Yeah, I'm staring down the big 3-0 with mad quickness and no fear, yeah my two boys are 2yrs and 2mos, but I watch what I think is the latest shit on TV. I got a friend who still parties and smokes the herb. I'm just wondering how different I am from whatever they label today's generation? I remember in school the teachers would scare the slackers by saying mine would be the first generation where kids were not better off than their parents. Now that I've been takin papers in the real world for going on 9 years, I realized how long it takes to get any serious stash and that my kids are going to be in the same boat.

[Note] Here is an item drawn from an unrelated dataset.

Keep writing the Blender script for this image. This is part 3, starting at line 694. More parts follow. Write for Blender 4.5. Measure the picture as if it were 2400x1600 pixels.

So what is that sets me apart from my "babyboomer" parents? Video games, MTV, techno gadgets, presidents who are national and international buffoons (ok, maybe that's a bad example -think nixon/carter-), TV on most of the day. These are all true, and I am better off than my parents because they bought in to that "We-can-make-the-world-a-better-place-through-love-and-community" sixties crap. Now they still own nothing, live in rented housing, and can't afford gas.
So what will set my boys' generation apart from me? Let's see: video games on Xbox360/PS3 vs my atari/nintendo, MTV:they still play beevis & buthead, though ren&stimpy's long gone, techno-gadgets: mp3 players to my walkmans, TV: 60" HDTV flat panels to my 30" tube. Other than newer techno-gadgets, not much has changed. Tupac is still idolized, though fadng very fast.
Anyway. Maybe I have no clue and someone younger than me reading this can tell me where I'm wrong, but it seems like the last generation would be called babyboomers, forgetting anyone born in the 50-60's, and this generation is anyone born in the late-70's through 00's.